## Raw data
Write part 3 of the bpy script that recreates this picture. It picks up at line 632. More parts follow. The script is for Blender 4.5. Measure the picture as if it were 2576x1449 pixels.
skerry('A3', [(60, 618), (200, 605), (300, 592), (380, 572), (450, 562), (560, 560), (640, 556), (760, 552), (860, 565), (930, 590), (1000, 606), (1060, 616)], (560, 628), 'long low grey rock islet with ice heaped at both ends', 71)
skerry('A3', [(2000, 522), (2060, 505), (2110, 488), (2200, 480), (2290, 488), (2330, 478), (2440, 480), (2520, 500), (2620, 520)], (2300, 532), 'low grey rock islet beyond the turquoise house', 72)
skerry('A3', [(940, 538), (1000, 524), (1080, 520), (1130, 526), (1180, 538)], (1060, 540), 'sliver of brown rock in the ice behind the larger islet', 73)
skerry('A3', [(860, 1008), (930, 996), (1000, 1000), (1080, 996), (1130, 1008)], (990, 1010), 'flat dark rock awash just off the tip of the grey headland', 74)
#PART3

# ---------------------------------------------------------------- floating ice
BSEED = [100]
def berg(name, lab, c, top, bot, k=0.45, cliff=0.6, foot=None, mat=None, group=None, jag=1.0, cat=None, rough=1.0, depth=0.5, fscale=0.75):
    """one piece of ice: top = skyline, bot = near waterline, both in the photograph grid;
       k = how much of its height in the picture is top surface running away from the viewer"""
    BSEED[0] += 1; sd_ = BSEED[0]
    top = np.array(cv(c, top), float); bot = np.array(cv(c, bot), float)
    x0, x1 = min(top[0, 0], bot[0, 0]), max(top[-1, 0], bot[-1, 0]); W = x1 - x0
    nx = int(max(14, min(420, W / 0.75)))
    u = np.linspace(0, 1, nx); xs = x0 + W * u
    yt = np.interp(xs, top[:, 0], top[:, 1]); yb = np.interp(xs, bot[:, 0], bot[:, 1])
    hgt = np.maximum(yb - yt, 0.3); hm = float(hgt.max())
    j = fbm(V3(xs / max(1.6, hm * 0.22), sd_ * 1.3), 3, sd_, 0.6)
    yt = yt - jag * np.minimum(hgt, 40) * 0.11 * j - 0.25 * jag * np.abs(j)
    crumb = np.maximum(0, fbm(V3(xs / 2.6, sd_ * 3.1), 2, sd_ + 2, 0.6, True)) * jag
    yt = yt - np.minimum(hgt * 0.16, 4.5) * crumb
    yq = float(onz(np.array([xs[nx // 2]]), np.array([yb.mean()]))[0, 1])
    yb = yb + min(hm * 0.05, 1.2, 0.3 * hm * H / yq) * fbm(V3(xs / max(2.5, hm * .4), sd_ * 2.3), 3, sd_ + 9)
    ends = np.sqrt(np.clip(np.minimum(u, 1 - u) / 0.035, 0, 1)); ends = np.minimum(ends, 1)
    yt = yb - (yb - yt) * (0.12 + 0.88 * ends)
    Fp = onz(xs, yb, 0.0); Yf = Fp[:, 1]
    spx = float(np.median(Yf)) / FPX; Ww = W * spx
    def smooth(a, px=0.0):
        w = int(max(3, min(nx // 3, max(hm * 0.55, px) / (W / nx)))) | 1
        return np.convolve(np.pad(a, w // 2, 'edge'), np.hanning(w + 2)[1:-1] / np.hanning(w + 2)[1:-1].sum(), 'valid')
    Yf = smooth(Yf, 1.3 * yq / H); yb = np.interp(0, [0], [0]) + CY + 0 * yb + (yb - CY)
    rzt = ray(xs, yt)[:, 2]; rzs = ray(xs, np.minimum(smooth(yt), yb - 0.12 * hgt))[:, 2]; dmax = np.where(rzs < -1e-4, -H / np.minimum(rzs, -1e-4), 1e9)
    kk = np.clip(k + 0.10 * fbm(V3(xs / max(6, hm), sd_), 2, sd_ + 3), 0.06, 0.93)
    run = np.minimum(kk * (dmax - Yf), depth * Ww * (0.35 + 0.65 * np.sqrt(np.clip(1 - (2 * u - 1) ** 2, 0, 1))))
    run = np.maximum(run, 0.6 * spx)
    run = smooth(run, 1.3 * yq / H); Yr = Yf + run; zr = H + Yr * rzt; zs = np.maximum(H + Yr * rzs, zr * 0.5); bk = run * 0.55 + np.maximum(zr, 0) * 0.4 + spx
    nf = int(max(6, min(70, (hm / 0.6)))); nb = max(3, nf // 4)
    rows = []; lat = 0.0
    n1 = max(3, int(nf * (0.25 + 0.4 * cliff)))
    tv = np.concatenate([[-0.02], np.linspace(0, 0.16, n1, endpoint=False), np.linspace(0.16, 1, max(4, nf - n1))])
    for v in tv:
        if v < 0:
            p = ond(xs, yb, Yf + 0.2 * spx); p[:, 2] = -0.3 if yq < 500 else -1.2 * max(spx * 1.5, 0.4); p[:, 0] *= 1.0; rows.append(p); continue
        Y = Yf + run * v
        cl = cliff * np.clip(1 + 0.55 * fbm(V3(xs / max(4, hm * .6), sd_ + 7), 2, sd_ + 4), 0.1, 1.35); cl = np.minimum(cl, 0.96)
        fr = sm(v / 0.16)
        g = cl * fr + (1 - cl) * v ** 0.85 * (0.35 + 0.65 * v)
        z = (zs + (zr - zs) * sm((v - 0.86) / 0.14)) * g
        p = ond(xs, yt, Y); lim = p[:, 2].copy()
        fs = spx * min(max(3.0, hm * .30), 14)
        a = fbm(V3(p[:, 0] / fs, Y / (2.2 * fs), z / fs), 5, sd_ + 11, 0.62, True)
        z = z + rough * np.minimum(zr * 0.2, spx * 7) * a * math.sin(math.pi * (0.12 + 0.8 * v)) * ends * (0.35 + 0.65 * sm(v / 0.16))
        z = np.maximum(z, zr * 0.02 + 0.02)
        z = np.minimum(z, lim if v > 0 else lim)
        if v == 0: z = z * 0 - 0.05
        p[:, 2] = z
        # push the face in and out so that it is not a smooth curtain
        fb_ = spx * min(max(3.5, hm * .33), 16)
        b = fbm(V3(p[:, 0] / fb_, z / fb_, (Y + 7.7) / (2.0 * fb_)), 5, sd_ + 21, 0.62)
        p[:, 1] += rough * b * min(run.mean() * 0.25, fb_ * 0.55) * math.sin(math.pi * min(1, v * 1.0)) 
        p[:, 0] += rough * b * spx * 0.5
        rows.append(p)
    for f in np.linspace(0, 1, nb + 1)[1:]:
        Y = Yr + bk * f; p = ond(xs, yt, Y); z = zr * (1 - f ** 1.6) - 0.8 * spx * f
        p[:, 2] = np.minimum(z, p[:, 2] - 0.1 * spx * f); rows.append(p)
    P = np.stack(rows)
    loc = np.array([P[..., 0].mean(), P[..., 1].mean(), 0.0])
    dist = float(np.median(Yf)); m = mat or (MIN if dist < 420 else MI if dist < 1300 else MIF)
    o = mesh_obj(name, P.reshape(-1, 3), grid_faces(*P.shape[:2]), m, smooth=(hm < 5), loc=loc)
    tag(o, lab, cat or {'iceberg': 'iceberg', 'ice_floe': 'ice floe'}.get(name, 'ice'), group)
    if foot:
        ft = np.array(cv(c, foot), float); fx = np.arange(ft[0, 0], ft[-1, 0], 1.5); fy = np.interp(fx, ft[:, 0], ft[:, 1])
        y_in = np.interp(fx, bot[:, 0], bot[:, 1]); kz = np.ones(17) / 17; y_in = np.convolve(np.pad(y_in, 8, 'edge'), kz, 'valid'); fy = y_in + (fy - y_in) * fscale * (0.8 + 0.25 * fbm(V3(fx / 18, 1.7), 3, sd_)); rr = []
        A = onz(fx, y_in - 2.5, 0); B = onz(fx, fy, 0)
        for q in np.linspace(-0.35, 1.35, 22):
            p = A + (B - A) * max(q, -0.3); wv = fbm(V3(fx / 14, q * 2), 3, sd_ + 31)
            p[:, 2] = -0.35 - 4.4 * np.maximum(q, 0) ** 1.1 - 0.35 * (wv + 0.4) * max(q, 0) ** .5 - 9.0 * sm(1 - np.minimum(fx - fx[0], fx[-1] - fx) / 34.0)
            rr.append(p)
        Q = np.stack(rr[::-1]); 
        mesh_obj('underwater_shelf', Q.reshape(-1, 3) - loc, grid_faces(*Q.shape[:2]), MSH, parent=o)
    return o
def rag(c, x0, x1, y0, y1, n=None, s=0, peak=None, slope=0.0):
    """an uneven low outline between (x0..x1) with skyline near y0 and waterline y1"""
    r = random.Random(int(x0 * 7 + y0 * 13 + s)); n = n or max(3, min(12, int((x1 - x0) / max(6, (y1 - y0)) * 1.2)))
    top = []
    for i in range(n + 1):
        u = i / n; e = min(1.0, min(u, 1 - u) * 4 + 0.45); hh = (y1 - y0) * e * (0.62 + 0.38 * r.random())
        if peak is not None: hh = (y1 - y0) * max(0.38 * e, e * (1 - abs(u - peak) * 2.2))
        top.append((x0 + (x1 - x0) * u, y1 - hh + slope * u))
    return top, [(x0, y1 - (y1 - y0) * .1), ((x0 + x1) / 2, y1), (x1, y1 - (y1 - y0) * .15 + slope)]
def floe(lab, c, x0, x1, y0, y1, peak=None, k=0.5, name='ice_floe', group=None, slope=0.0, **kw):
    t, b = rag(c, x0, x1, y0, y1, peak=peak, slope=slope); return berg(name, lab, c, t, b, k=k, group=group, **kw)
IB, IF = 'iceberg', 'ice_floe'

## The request
State the count of lines with the word "that" in them, and write nothing else.

## Exercise output
2